Frankly, The Narrative is in the periphery of why a coaching change was made at Georgia in 2015. It was not hard to see that the SEC East landscape had changed, that Georgia had not taken advantage of their two biggest rivals for the top tier of the SEC East being in various states of dumpster firedom, and in failing to do so, shrugged at the open door leading to the top of the SEC East. The chicken and egg part of that argument is the SEC East was considered down because Georgia did not walk through that door (See 2013 and 2014 SEC East Division Champion Missouri Tigers for a deeper treatment).
Now, we are facing a crazy start to 2018. Mississippi State has already gone 0-2 vs the SEC East. In Bill Connelly’s S&P+ and ESPN’s FPI, the SEC has ten teams ranked in the top 30, evenly split between the SEC’s two divisions.
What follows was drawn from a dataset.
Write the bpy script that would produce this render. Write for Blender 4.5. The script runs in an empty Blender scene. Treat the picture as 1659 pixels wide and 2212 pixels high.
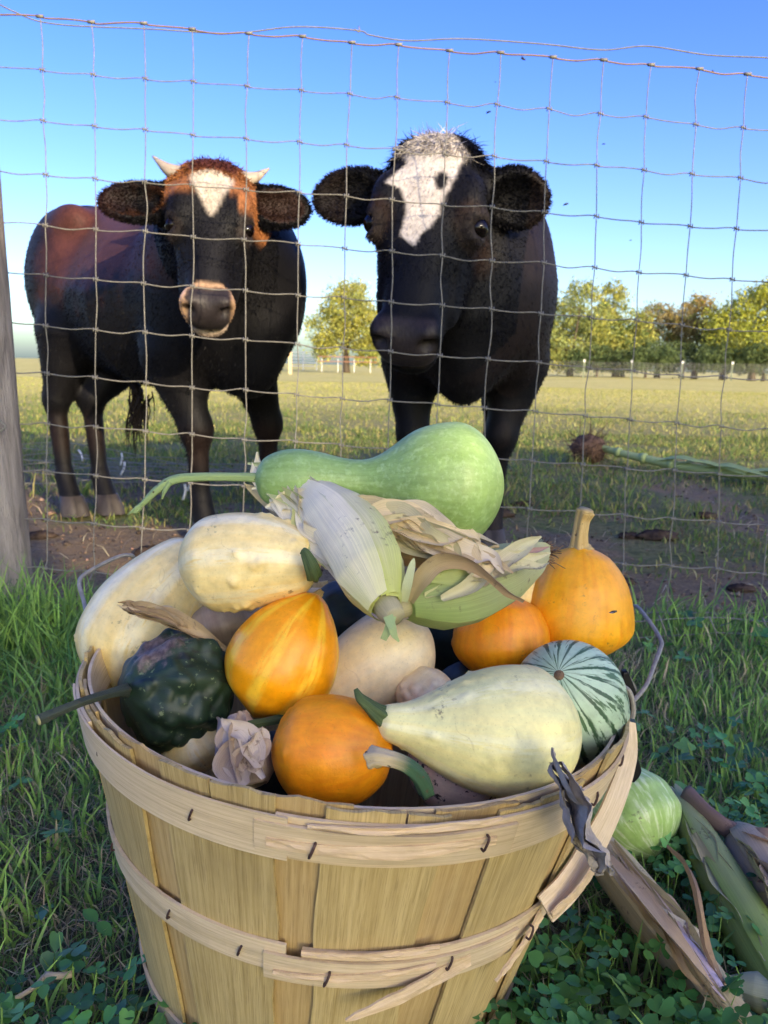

Also, Kentucky getting significantly better on defense while having a star playing is paying off for the division.
What does all this mean? In the next two weeks, we will have a much bigger sample size, as LSU faces Florida and Georgia, Texas A&M faces Kentucky and South Carolina, and Missouri faces Alabama. The SEC East can flip The Narrative on it’s head, probably.
The bigger picture is how much fun it is to see Kentucky doing well and the corollary pop the SEC East is getting due to that improvement. Missouri and Kentucky are both solid teams, albeit for different reasons. Florida looks better than predicted. South Carolina still has the pieces to be a bowl team.
Then there is Georgia. Getting back to the 2017 season, the same game that works against the SEC East also has saddled Georgia with being the mantle bearer of the SEC East. A slip up against LSU on CBS as a second ranked team, we get a new lease on the SEC East is trash story. That is how narratives work.
Narrative is what drives this conversation in the first place. There are at least one and a half cable networks, with dozens of hours of time to fill each, devoted to the SEC Football Machine. You cannot do that without stuff to talk about. For that matter, you cannot very well do a podcast twice a week without it either.